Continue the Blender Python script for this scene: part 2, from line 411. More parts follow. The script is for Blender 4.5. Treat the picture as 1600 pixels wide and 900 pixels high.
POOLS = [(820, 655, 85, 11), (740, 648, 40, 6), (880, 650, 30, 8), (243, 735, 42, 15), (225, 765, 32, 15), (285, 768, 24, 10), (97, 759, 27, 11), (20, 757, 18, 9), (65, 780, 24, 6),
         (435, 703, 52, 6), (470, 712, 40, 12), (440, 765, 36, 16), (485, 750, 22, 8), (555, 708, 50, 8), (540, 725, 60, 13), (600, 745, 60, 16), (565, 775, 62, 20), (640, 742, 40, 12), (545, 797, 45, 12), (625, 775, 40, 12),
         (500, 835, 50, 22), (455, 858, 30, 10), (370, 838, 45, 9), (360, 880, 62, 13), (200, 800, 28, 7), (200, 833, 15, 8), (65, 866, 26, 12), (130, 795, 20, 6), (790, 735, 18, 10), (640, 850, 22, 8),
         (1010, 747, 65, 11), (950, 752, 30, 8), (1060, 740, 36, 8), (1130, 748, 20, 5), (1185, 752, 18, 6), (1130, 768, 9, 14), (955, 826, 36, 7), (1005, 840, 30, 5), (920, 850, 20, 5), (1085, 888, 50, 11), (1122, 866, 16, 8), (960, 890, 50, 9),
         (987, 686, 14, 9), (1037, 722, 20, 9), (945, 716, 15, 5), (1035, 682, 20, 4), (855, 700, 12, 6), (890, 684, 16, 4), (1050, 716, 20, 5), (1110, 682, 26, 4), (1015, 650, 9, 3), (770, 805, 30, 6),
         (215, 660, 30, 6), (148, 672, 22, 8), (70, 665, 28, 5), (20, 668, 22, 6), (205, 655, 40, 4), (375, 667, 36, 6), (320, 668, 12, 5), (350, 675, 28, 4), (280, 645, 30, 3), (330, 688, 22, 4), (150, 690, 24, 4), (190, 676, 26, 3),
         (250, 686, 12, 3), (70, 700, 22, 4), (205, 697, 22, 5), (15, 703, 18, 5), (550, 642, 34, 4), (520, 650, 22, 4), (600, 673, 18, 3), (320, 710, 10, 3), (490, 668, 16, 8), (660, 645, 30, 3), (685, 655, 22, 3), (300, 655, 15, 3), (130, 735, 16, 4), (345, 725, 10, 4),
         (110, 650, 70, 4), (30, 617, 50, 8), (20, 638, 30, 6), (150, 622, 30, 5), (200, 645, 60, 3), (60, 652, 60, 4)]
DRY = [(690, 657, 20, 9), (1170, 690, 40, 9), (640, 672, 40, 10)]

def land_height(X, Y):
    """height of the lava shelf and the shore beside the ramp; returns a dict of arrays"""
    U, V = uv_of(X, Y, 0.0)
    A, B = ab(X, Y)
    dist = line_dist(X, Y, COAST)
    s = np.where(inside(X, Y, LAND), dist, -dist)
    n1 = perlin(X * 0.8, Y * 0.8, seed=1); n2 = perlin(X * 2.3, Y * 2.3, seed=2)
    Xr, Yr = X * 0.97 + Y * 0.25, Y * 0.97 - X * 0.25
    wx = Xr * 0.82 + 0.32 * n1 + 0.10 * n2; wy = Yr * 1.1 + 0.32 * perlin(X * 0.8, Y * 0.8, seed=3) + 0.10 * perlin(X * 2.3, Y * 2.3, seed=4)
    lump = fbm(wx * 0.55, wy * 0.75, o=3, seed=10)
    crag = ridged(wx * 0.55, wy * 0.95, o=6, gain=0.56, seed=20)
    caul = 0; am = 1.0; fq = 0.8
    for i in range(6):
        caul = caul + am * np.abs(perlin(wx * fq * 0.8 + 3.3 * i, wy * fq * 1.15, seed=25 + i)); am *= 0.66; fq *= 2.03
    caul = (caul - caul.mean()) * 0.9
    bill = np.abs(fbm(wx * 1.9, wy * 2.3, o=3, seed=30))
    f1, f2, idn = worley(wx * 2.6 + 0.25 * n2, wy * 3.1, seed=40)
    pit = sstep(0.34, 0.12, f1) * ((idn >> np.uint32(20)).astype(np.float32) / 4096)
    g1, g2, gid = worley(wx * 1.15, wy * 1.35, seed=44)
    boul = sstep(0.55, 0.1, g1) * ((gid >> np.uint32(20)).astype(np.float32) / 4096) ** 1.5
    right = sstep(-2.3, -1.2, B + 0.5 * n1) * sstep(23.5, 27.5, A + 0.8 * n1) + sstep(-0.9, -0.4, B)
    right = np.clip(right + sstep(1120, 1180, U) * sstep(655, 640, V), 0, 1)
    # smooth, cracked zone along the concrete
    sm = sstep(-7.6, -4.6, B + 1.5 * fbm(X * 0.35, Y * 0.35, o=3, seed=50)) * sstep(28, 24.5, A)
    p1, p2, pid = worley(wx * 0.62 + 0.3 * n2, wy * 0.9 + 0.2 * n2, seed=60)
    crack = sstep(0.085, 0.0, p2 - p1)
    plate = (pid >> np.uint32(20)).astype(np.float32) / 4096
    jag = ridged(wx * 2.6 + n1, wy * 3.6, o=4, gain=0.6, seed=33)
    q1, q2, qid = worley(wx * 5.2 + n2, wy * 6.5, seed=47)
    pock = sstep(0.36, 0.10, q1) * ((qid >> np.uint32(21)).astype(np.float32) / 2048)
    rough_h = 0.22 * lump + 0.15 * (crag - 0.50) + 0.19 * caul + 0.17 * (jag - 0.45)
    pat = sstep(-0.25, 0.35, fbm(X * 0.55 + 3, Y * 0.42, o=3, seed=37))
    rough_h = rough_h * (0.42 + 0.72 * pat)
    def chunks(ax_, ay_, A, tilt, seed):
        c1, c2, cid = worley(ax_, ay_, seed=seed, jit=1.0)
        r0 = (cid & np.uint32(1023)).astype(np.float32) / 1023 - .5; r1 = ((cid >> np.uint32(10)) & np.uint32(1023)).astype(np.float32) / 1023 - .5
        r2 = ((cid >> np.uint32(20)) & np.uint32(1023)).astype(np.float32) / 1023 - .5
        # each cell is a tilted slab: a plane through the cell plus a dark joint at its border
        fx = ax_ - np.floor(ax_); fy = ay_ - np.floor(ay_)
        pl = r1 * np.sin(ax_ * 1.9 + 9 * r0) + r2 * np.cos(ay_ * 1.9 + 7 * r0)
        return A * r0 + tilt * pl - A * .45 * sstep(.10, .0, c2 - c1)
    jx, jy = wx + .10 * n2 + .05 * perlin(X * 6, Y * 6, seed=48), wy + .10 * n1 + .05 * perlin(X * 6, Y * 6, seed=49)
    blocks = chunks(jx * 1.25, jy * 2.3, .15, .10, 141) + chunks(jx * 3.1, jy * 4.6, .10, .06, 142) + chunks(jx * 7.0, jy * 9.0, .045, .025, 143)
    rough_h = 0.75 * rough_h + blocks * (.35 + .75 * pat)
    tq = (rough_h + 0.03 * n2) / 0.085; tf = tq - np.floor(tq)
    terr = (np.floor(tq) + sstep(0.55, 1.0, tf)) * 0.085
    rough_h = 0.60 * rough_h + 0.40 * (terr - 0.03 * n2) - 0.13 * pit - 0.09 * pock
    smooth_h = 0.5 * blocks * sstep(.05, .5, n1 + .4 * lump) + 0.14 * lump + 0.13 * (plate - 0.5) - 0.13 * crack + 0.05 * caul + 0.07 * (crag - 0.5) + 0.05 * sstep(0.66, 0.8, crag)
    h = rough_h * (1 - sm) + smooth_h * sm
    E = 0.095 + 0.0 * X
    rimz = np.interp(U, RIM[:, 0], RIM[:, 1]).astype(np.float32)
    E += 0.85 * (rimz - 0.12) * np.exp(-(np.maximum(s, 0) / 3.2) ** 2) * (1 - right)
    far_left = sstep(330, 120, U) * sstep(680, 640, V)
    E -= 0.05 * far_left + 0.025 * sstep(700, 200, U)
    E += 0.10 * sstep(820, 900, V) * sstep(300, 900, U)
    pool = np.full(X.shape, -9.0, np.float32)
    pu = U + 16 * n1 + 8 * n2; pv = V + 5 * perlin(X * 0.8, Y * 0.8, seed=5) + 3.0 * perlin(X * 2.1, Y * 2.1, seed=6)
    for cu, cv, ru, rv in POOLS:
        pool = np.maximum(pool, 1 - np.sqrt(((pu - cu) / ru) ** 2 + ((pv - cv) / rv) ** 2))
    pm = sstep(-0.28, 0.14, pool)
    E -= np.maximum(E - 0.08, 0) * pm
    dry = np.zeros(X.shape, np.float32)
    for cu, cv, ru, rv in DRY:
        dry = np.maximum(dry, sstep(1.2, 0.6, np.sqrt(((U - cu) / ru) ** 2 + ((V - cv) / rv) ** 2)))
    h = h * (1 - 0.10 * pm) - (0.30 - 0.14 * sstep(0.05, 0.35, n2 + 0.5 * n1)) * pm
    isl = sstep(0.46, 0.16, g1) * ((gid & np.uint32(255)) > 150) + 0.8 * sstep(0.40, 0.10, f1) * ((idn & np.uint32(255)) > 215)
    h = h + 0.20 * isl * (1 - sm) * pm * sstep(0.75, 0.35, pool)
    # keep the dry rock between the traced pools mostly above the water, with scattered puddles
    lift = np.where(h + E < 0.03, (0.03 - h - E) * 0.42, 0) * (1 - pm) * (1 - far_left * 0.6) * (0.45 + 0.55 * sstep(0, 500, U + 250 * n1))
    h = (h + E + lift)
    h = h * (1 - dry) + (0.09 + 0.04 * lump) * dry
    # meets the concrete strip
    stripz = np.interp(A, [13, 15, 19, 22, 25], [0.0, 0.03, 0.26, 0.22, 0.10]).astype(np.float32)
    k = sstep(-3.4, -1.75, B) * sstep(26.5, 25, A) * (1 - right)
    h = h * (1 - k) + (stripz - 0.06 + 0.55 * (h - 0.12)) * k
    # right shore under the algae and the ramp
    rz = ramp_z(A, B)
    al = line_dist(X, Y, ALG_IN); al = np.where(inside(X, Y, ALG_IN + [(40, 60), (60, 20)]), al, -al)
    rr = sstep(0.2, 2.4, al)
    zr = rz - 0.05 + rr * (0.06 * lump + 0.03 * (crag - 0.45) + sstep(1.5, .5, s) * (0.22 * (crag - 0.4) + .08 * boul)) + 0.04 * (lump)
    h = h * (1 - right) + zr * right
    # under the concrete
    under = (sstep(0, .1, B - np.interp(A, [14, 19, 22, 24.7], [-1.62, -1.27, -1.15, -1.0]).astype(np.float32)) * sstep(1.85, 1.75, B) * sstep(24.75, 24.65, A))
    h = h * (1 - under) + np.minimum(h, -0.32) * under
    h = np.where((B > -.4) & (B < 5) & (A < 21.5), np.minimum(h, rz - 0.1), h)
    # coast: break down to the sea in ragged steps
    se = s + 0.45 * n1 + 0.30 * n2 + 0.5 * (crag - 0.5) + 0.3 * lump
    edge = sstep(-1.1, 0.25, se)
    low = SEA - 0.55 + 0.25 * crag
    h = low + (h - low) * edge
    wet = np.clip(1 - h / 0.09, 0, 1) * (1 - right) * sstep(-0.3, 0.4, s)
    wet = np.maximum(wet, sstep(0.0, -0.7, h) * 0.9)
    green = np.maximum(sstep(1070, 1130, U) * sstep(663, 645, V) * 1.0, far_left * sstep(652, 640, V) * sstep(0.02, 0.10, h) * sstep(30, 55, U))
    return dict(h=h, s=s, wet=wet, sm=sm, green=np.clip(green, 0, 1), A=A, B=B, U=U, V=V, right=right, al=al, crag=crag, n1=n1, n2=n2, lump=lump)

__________

**Exercise description:** Return nothing but the lines from the start of the listing above through the line containing "672, 40, 10)]", exactly as given.

**Written response:**
Continue the Blender Python script for this scene: part 2, from line 411. More parts follow. The script is for Blender 4.5. Treat the picture as 1600 pixels wide and 900 pixels high.
POOLS = [(820, 655, 85, 11), (740, 648, 40, 6), (880, 650, 30, 8), (243, 735, 42, 15), (225, 765, 32, 15), (285, 768, 24, 10), (97, 759, 27, 11), (20, 757, 18, 9), (65, 780, 24, 6),
         (435, 703, 52, 6), (470, 712, 40, 12), (440, 765, 36, 16), (485, 750, 22, 8), (555, 708, 50, 8), (540, 725, 60, 13), (600, 745, 60, 16), (565, 775, 62, 20), (640, 742, 40, 12), (545, 797, 45, 12), (625, 775, 40, 12),
         (500, 835, 50, 22), (455, 858, 30, 10), (370, 838, 45, 9), (360, 880, 62, 13), (200, 800, 28, 7), (200, 833, 15, 8), (65, 866, 26, 12), (130, 795, 20, 6), (790, 735, 18, 10), (640, 850, 22, 8),
         (1010, 747, 65, 11), (950, 752, 30, 8), (1060, 740, 36, 8), (1130, 748, 20, 5), (1185, 752, 18, 6), (1130, 768, 9, 14), (955, 826, 36, 7), (1005, 840, 30, 5), (920, 850, 20, 5), (1085, 888, 50, 11), (1122, 866, 16, 8), (960, 890, 50, 9),
         (987, 686, 14, 9), (1037, 722, 20, 9), (945, 716, 15, 5), (1035, 682, 20, 4), (855, 700, 12, 6), (890, 684, 16, 4), (1050, 716, 20, 5), (1110, 682, 26, 4), (1015, 650, 9, 3), (770, 805, 30, 6),
         (215, 660, 30, 6), (148, 672, 22, 8), (70, 665, 28, 5), (20, 668, 22, 6), (205, 655, 40, 4), (375, 667, 36, 6), (320, 668, 12, 5), (350, 675, 28, 4), (280, 645, 30, 3), (330, 688, 22, 4), (150, 690, 24, 4), (190, 676, 26, 3),
         (250, 686, 12, 3), (70, 700, 22, 4), (205, 697, 22, 5), (15, 703, 18, 5), (550, 642, 34, 4), (520, 650, 22, 4), (600, 673, 18, 3), (320, 710, 10, 3), (490, 668, 16, 8), (660, 645, 30, 3), (685, 655, 22, 3), (300, 655, 15, 3), (130, 735, 16, 4), (345, 725, 10, 4),
         (110, 650, 70, 4), (30, 617, 50, 8), (20, 638, 30, 6), (150, 622, 30, 5), (200, 645, 60, 3), (60, 652, 60, 4)]
DRY = [(690, 657, 20, 9), (1170, 690, 40, 9), (640, 672, 40, 10)]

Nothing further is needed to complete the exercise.